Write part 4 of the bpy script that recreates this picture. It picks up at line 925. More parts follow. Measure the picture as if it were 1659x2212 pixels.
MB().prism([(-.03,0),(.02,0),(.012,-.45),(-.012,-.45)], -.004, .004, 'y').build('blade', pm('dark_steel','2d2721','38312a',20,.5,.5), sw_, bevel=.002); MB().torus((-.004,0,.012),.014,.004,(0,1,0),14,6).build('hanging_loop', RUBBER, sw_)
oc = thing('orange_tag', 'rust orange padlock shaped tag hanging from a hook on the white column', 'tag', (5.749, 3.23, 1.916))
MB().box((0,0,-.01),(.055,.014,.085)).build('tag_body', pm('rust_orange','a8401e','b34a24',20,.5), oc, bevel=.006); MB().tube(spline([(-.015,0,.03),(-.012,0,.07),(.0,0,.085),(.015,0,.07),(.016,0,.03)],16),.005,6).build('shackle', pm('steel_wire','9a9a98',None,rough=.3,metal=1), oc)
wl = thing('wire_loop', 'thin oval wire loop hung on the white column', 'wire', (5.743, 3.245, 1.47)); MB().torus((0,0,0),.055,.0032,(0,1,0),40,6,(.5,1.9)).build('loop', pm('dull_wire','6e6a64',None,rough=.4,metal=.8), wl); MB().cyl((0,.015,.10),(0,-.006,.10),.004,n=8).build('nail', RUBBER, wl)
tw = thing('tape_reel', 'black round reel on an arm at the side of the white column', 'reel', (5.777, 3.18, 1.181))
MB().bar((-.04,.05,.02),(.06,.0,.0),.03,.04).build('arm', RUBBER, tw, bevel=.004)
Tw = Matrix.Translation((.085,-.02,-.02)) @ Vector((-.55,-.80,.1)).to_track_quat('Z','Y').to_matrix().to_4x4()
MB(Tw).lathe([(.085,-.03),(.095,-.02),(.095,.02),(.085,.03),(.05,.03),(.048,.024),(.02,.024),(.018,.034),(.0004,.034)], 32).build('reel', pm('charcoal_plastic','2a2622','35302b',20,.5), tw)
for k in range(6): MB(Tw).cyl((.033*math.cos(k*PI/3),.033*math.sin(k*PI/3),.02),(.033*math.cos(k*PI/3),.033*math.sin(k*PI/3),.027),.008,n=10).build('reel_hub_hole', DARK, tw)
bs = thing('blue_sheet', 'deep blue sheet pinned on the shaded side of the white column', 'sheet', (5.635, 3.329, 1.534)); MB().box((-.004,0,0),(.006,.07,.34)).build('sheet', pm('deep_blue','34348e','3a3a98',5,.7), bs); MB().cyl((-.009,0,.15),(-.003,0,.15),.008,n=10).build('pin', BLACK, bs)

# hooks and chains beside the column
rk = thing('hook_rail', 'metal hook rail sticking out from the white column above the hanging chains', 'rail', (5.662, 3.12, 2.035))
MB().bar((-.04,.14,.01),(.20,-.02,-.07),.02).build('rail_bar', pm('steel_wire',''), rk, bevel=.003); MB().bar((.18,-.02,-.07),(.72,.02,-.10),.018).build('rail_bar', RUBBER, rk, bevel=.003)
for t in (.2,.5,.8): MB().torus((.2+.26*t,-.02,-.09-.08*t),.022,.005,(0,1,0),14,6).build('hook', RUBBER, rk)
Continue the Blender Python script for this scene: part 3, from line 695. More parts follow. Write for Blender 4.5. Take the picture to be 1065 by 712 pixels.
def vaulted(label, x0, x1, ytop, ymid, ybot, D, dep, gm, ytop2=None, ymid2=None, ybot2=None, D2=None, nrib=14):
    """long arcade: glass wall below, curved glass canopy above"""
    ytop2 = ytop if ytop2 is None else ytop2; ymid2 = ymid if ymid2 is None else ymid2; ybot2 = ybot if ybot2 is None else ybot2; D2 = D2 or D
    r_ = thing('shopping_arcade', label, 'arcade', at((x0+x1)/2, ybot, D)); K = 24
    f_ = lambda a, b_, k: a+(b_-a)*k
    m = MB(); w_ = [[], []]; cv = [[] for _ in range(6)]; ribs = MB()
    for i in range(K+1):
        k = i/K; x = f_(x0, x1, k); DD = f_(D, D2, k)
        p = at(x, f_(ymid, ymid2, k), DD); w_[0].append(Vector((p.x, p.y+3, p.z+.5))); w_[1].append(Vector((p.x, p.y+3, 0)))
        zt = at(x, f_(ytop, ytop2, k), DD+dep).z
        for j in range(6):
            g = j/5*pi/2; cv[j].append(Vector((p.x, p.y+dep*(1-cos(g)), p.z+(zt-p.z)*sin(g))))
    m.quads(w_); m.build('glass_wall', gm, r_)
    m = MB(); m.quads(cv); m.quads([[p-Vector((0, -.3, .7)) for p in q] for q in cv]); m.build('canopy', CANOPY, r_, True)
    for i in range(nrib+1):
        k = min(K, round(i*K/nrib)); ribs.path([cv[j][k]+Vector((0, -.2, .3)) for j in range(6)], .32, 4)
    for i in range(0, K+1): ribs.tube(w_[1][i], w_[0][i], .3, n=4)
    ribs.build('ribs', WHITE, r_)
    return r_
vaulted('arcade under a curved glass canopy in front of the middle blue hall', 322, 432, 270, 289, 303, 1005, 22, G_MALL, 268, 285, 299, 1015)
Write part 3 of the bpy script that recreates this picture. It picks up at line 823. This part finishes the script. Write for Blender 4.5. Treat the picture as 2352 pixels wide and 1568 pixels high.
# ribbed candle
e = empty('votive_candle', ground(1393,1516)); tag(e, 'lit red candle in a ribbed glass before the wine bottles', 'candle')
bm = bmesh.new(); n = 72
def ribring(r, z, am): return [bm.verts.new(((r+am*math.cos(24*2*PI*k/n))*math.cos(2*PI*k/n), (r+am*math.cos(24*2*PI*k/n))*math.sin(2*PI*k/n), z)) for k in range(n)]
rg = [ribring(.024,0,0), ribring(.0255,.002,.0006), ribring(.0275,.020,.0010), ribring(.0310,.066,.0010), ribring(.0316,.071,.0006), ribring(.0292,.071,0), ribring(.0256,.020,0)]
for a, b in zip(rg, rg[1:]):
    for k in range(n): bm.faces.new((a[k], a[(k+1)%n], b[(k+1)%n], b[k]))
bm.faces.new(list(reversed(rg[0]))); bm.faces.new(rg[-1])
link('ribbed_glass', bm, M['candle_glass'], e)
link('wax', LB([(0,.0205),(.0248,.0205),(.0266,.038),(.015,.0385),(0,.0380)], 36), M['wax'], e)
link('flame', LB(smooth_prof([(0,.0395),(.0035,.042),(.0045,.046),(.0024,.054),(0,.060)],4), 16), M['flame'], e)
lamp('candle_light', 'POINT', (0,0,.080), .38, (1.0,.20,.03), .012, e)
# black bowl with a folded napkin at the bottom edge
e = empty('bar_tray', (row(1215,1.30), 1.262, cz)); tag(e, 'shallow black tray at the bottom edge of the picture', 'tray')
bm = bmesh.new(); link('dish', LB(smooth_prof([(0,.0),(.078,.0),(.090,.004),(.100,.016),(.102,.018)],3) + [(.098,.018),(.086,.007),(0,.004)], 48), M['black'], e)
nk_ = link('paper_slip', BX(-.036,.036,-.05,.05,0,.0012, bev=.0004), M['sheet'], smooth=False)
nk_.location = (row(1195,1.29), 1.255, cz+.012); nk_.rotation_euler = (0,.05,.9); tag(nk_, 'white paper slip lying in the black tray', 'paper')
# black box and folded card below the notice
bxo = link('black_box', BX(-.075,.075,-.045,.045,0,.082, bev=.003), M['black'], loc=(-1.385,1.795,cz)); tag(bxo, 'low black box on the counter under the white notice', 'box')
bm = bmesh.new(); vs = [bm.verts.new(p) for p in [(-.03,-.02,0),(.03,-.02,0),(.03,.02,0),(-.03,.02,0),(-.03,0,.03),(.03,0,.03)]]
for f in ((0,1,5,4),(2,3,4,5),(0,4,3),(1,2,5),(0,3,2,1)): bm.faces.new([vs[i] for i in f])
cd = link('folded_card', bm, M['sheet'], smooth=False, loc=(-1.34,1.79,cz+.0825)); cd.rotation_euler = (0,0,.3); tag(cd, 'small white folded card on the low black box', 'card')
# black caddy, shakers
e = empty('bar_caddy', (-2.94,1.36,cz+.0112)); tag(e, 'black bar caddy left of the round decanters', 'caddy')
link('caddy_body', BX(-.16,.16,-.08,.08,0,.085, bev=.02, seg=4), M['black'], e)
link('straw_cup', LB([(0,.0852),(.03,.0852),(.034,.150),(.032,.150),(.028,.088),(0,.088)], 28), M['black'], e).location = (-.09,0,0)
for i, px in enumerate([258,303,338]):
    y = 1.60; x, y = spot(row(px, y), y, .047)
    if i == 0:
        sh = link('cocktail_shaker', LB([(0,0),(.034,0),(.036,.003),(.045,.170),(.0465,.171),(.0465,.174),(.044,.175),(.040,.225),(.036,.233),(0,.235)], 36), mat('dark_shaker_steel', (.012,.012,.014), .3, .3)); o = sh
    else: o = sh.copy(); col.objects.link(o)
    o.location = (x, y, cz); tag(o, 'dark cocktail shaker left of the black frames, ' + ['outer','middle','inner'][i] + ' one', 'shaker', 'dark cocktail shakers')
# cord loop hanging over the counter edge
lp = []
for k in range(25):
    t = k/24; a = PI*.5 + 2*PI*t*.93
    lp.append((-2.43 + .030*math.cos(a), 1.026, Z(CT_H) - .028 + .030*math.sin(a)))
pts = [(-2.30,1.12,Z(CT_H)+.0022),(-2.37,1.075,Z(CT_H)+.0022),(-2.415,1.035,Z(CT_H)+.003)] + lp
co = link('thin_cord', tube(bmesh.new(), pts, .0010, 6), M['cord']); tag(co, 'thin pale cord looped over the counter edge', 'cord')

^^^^

**Do this:** Up to and including the line with "bs = thing('blue_sheet', 'deep", print every line of the records from the start.

**Exercise answer:**
Write part 4 of the bpy script that recreates this picture. It picks up at line 925. More parts follow. Measure the picture as if it were 1659x2212 pixels.
MB().prism([(-.03,0),(.02,0),(.012,-.45),(-.012,-.45)], -.004, .004, 'y').build('blade', pm('dark_steel','2d2721','38312a',20,.5,.5), sw_, bevel=.002); MB().torus((-.004,0,.012),.014,.004,(0,1,0),14,6).build('hanging_loop', RUBBER, sw_)
oc = thing('orange_tag', 'rust orange padlock shaped tag hanging from a hook on the white column', 'tag', (5.749, 3.23, 1.916))
MB().box((0,0,-.01),(.055,.014,.085)).build('tag_body', pm('rust_orange','a8401e','b34a24',20,.5), oc, bevel=.006); MB().tube(spline([(-.015,0,.03),(-.012,0,.07),(.0,0,.085),(.015,0,.07),(.016,0,.03)],16),.005,6).build('shackle', pm('steel_wire','9a9a98',None,rough=.3,metal=1), oc)
wl = thing('wire_loop', 'thin oval wire loop hung on the white column', 'wire', (5.743, 3.245, 1.47)); MB().torus((0,0,0),.055,.0032,(0,1,0),40,6,(.5,1.9)).build('loop', pm('dull_wire','6e6a64',None,rough=.4,metal=.8), wl); MB().cyl((0,.015,.10),(0,-.006,.10),.004,n=8).build('nail', RUBBER, wl)
tw = thing('tape_reel', 'black round reel on an arm at the side of the white column', 'reel', (5.777, 3.18, 1.181))
MB().bar((-.04,.05,.02),(.06,.0,.0),.03,.04).build('arm', RUBBER, tw, bevel=.004)
Tw = Matrix.Translation((.085,-.02,-.02)) @ Vector((-.55,-.80,.1)).to_track_quat('Z','Y').to_matrix().to_4x4()
MB(Tw).lathe([(.085,-.03),(.095,-.02),(.095,.02),(.085,.03),(.05,.03),(.048,.024),(.02,.024),(.018,.034),(.0004,.034)], 32).build('reel', pm('charcoal_plastic','2a2622','35302b',20,.5), tw)
for k in range(6): MB(Tw).cyl((.033*math.cos(k*PI/3),.033*math.sin(k*PI/3),.02),(.033*math.cos(k*PI/3),.033*math.sin(k*PI/3),.027),.008,n=10).build('reel_hub_hole', DARK, tw)
bs = thing('blue_sheet', 'deep blue sheet pinned on the shaded side of the white column', 'sheet', (5.635, 3.329, 1.534)); MB().box((-.004,0,0),(.006,.07,.34)).build('sheet', pm('deep_blue','34348e','3a3a98',5,.7), bs); MB().cyl((-.009,0,.15),(-.003,0,.15),.008,n=10).build('pin', BLACK, bs)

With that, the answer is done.